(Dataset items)
'''

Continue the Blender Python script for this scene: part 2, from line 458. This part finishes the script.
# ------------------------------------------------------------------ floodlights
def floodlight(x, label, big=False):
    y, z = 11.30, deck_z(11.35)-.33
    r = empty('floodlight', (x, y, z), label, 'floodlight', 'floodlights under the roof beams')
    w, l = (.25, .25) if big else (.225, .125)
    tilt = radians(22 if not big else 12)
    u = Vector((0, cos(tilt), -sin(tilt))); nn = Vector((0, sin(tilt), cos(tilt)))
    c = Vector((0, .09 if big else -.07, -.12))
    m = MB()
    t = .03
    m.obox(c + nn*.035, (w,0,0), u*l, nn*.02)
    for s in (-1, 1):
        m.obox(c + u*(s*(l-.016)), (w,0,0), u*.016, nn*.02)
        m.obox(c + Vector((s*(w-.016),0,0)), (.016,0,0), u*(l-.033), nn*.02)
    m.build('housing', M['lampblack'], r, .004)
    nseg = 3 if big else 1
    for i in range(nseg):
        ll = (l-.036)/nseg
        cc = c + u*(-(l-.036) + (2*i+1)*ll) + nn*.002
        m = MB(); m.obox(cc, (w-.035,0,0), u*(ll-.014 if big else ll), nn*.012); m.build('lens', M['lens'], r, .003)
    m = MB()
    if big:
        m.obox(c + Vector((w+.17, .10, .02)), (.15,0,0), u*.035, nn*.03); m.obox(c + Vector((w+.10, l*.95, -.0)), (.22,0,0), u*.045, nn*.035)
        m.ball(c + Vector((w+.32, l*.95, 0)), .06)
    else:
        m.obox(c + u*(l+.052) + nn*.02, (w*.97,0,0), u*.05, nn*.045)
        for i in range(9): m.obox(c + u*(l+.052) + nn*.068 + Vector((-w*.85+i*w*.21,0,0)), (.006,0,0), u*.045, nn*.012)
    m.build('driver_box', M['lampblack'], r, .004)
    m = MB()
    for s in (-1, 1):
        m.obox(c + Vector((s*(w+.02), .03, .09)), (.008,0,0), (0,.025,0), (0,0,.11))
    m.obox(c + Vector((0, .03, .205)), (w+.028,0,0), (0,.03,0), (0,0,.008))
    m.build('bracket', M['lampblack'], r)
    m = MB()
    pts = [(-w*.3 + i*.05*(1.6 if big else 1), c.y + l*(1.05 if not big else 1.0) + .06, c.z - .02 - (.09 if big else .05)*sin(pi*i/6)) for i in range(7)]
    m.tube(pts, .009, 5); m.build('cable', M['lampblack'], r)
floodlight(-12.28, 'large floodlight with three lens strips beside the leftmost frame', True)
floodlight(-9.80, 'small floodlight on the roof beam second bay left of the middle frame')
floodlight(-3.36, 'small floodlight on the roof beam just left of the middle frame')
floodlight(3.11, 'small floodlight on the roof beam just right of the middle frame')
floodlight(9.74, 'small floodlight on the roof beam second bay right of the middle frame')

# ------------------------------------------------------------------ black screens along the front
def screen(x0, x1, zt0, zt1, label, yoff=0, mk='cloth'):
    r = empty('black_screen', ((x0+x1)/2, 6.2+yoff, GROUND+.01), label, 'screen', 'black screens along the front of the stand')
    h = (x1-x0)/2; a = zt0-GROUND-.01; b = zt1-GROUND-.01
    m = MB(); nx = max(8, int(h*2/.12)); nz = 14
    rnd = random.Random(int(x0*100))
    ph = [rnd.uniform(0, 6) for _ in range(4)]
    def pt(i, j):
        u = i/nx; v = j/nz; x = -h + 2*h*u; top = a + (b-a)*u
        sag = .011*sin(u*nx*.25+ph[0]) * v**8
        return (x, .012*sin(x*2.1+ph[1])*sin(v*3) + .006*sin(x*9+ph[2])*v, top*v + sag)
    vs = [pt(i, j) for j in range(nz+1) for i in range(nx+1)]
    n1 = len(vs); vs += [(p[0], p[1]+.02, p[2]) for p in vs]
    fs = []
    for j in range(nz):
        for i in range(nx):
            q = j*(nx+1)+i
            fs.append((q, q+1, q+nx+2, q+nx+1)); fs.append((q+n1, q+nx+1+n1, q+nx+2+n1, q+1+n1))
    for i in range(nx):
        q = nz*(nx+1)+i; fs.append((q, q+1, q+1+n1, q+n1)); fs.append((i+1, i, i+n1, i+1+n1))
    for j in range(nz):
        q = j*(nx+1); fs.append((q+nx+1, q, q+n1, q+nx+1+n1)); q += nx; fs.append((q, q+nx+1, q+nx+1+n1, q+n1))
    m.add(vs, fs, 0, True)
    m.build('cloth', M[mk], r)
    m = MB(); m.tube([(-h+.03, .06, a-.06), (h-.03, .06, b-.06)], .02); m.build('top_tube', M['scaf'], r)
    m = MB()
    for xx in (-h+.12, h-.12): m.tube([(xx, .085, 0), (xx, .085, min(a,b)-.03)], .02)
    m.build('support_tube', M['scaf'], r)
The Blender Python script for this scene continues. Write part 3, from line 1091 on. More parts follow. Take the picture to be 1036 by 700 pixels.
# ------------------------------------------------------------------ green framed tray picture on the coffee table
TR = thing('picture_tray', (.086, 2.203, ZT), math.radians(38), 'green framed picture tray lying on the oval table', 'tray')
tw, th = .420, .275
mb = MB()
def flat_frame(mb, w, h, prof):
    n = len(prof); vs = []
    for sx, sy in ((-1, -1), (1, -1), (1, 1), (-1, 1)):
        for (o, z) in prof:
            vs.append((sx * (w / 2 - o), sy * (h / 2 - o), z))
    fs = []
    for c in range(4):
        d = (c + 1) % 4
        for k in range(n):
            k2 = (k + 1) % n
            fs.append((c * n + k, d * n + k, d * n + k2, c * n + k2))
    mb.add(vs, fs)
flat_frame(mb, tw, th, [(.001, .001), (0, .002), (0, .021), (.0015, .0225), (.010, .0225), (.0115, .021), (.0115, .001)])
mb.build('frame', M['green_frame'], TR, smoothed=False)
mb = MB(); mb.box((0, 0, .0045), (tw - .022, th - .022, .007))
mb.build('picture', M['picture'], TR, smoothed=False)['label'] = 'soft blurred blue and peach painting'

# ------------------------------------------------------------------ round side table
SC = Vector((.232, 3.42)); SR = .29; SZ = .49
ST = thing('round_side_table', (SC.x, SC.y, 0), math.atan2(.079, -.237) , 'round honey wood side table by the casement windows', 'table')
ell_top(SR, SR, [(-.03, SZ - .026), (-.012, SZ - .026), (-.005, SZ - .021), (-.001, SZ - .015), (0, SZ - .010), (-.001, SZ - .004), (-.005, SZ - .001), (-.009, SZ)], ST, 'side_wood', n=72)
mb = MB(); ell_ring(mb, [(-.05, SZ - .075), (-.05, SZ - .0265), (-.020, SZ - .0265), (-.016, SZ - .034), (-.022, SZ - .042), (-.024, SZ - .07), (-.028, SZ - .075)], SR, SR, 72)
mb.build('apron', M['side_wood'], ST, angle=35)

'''
'''

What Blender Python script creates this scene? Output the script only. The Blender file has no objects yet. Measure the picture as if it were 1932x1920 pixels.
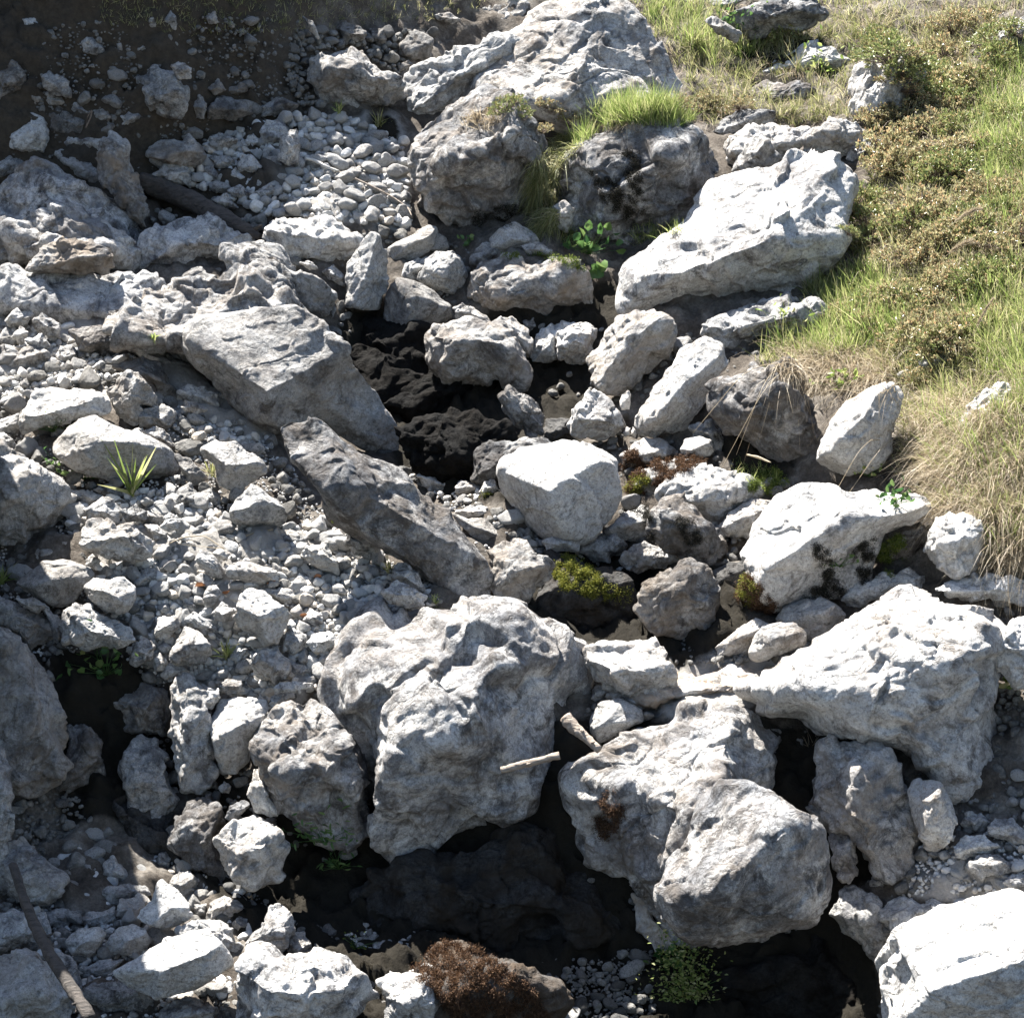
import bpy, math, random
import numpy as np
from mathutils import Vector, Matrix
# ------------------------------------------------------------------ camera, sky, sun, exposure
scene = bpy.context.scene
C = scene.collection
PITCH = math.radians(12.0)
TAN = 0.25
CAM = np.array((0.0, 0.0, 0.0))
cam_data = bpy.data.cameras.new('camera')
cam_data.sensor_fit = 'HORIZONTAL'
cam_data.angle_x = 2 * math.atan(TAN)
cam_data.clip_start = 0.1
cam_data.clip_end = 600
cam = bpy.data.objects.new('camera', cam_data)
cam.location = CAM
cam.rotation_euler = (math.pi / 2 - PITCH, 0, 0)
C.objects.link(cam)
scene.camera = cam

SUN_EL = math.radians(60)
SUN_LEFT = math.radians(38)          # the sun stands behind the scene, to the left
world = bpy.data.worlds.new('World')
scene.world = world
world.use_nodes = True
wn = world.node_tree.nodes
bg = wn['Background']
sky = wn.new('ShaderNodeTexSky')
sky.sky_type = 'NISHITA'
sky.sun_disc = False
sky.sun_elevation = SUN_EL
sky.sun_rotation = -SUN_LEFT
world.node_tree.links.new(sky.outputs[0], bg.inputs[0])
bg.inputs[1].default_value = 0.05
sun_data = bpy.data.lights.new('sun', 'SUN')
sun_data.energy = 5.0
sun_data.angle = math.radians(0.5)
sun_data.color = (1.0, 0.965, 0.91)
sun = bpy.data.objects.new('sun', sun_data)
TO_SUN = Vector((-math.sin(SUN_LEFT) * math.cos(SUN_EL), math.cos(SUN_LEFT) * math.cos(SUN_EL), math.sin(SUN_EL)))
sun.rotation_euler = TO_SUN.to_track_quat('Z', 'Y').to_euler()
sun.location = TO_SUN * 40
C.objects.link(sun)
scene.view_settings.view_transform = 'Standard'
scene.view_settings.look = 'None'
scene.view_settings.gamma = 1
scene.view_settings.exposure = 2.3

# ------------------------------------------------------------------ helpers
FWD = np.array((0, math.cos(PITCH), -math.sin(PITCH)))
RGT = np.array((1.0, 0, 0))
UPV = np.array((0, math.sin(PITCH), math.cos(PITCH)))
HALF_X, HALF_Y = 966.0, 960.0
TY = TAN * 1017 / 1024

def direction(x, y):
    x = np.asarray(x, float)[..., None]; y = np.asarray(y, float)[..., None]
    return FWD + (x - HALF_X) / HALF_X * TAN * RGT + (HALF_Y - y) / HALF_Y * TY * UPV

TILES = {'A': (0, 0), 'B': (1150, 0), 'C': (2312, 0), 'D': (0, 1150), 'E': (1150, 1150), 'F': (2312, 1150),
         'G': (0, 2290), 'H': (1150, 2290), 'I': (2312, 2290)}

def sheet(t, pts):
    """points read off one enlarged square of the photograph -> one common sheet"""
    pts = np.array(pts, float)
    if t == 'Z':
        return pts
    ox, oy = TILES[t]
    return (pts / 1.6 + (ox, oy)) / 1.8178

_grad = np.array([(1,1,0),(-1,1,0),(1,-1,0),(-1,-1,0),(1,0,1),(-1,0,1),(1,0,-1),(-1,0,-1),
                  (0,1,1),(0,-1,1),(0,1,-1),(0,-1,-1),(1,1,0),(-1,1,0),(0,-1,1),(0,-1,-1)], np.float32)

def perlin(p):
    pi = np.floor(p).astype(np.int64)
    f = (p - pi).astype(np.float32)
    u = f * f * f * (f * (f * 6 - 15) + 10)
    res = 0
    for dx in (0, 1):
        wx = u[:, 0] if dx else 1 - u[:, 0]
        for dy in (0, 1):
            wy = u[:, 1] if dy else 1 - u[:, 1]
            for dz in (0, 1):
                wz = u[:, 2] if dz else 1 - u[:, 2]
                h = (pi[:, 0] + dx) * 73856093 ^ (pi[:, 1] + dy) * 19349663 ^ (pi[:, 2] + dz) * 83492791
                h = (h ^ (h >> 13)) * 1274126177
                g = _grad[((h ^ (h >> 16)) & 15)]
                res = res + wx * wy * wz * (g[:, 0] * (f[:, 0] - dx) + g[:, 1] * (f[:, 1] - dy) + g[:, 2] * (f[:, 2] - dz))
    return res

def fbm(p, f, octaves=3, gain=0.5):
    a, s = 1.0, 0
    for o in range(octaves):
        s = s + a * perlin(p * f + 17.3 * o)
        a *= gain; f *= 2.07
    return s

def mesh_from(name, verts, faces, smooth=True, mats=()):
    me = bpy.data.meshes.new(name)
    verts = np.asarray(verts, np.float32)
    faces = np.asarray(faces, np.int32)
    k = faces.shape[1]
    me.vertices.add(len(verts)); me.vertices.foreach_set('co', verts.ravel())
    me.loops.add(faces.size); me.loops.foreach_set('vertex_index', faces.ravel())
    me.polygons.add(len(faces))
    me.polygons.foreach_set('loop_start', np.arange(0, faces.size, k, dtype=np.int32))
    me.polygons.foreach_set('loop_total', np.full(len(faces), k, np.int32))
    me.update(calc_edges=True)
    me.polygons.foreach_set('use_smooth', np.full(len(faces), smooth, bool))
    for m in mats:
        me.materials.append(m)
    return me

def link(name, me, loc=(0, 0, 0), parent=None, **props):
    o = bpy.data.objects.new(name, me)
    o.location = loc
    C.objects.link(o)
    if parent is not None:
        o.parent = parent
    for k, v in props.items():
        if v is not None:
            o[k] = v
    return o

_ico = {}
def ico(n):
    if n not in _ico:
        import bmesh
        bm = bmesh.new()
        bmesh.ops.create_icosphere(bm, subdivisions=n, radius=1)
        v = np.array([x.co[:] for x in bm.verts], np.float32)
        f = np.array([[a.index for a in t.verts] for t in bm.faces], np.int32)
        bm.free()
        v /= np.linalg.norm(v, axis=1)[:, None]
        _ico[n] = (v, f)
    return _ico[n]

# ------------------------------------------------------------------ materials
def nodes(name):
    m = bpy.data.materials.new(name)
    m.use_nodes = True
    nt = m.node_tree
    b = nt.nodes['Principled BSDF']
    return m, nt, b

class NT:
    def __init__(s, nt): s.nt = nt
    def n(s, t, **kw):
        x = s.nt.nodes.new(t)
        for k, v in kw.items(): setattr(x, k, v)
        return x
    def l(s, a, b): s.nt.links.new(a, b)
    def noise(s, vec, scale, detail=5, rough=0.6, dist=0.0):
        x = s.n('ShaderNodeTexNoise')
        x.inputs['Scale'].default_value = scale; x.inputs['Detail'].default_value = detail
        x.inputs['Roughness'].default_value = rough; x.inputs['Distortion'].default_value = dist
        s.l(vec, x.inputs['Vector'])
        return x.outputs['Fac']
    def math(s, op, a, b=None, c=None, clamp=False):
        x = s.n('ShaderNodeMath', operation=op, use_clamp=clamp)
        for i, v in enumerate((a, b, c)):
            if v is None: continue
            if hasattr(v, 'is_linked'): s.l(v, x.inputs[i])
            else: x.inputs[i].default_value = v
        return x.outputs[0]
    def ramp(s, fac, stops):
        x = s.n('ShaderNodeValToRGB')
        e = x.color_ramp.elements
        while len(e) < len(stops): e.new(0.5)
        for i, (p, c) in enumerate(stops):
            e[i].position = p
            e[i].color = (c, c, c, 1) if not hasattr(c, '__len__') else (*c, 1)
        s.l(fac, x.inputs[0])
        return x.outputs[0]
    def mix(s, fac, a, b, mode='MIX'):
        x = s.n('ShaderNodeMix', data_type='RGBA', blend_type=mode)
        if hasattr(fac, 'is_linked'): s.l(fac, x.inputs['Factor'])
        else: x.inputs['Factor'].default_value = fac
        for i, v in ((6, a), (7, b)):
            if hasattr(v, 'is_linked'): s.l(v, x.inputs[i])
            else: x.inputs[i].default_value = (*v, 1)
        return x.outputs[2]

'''

Restate word for word the part that opens with the line containing "What Blender Python" and closes with the line containing "scene.camera = cam", both ends included, and nothing else. Omit any images.

§ WORKED ANSWER
What Blender Python script creates this scene? Output the script only. The Blender file has no objects yet. Measure the picture as if it were 1932x1920 pixels.
import bpy, math, random
import numpy as np
from mathutils import Vector, Matrix
# ------------------------------------------------------------------ camera, sky, sun, exposure
scene = bpy.context.scene
C = scene.collection
PITCH = math.radians(12.0)
TAN = 0.25
CAM = np.array((0.0, 0.0, 0.0))
cam_data = bpy.data.cameras.new('camera')
cam_data.sensor_fit = 'HORIZONTAL'
cam_data.angle_x = 2 * math.atan(TAN)
cam_data.clip_start = 0.1
cam_data.clip_end = 600
cam = bpy.data.objects.new('camera', cam_data)
cam.location = CAM
cam.rotation_euler = (math.pi / 2 - PITCH, 0, 0)
C.objects.link(cam)
scene.camera = cam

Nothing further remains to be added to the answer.